Identidade - Cresci entre eslavos, nos Estados Unidos. Com 12 anos, entrei em uma escola pública americana e foi quando aprendi o que era ser americano. Percebi que não tinha jeito de americano. Comecei a notar a influência da cultura eslava em mim. Identifico-me como um americano eslovaco, e isso ajuda a entender melhor a minha precedência. Recebi uma bolsa para estudar o primeiro ano do ensino universitário em um colégio de meninos no norte dos Estados Unidos. Foi bem difícil, pois fiquei o tempo todo longe da minha família. Nessa época, acumulei dinheiro porque trabalhei nas férias e pude completar a minha graduação, com a ajuda da família, na universidade. Fiz minha pós-graduação na University of Florida.

Vietnã - Quando estava na graduação, fui convocado para o serviço militar. O governo deixou-me termina o curso, mas, na pós graduação, fui chamado para servir. Fui para o Vietnã onde fiquei catorze meses. O período de serviço total foi seis anos, mas fiquei no serviço ativo por 19 meses. A experiência do Vietnã mostrou-me uma realidade diferente, fui muito bem tratado no país. O Vietnã tem um povo realmente complexo, com muita miscigenação. Minha família brinca com o fato de que eu gostei do Vietnã. Quando vemos reportagens sobre desastres naturais e guerras só vemos as partes ruins, que não é mentira, mas não mostra as partes boas. Quase sempre visitei lugares pacíficos, mas fomos atacados no país, e quase nunca pudemos revidar, pois havia inimigos entre civis. Não vi nenhuma grande batalha. Acho que foi uma experiência bastante positiva. A dificuldade que tive lá é a mesmo que tive aqui, foi o idioma. Não conseguia me comunicar bem com eles.

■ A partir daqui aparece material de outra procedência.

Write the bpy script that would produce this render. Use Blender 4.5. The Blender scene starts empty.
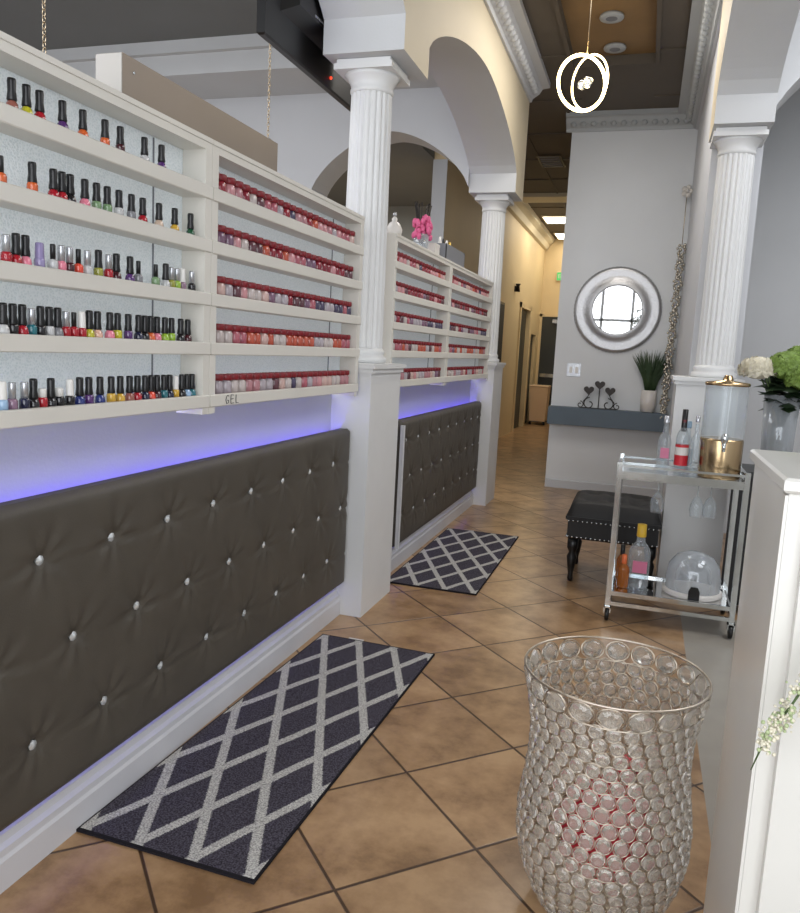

Brasil - A maior parte do tempo que vivo no Brasil passei no Nordeste do país. Em 1986, fui para Teresina, mas já havia morado no Espírito Santo, Rio de Janeiro e Minas Gerais. Nesse tempo, no Nordeste, acostumei-me com o clima semi-árido, de como o povo sobrevive e se desenvolve nesse clima. Lá convivi com um grupo de jovens que trabalham nas plantações, onde ensinei sobre os métodos de como plantar e fertilizar e como operar equipamentos que conseguimos. Na primeira safra que colhemos, dividimos o lucro entre nós. Plantamos acerola e tivemos muita sorte.

Amizades - Por natureza eu sou introvertido, mas aprendi a superar isso. Acordo todo o dia sem o despertador, faço exercícios e vou para a capela. Gosto muito de meditar. Tenho a orientação de meditar. Eu tenho essa tendência monástica, reconheço isso. Ás vezes, eu acabo me afastando. Tenho autodisciplina. Também costumo falar muito alto, talvez porque trabalhei muito no campo.

Diferenças - Com a minha experiência no Vietnã e também nos Estados Unidos, como descobri que não sou tão americano quanto pensava, e também na América Central, senti que, ao chegar ao Brasil, fui realmente acolhido. Aqui há muita caridade, isso não me chocou, mas me deixou admirado. O povo brasileiro é muito afetivo.

Horas Livre - Gosto de andar de bicicleta e ler livros de história mundial.

Lembrança - Lembro de uma frase que um jesuíta me disse uma vez: “Tu não tens marca de nacionalidade, mas de uma pessoa do mundo”. Foi uma surpresa ouvir isso. Eu ainda me identifico com as minhas origens eslovacas.

Unisinos - A Unisinos é conhecida por seu trabalho acadêmico. A universidade fomenta a pesquisa e a extensão, além do ensino. Ela é muito conhecida fora do Estado.